Now, for whatever reason, his list of nominees to work on the Will and Trust remained a long list in his planning.  Over the year following his death, and over $125,000 in legal costs (charged by the Executor and the various people competing to have control over the structures — IMPORTANTLY, none of which were the beneficiaries who had been left out by Mr Smith in terms having any control, even though they were the beneficiaries) – the Court found in favour of our clients and passed the Estate and Trust over to the beneficiaries to with as they wish.  So how were these costs incurred, well the Executors contacted the various accountants and house keeper nominated by Mr Smith and asked if they wanted to act, then the Executors engaged in a costly (and unnecessary, benefitting only themselves) investigation of what they should do to “help” these four beneficiaries – whilst refusing to relinquish control to the four beneficiaries and/or make any distributions to the four beneficiaries.
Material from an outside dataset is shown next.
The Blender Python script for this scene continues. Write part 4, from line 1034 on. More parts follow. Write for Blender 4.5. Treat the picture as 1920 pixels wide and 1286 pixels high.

Do you want to know the funniest part of this story (if there is one)…Mr Smith’s neighbor, oddly enough, is a client of mine.  On the eve of the hearing in this case, it dawned on me, that my client had told me about Mr Smith a few years earlier and had told him to come see me – but he had told her he didn’t trust lawyers, and never came.  Had he come, I would have fixed his Estate and Trust and ensured the total wastage of over $125,000 by the Executor and their merry crew of advisors would not have resulted, but instead of a proper estate plan, with legal tax planning and asset structuring protocols would have been implemented.

So, what’s the lesson here – well, to go through them all, I need a few more Articles posts! However, to be brief – DON’T WRITE YOUR OWN LEGAL DOCUMENTS!!!!!! Okay, let’s say you have an estate of a few thousand dollars – go ahead, write your own, you aren’t losing much. But if you have an estate larger than $100,000 or if you have minor children – GET YOURSELF AN UNDERTAKER who can write a proper Will and help you actually achieve what you wanted from the outset.   If you want to rule from the grave, and I fully support the idea, do it with designs that won’t have you rolling over in your grave!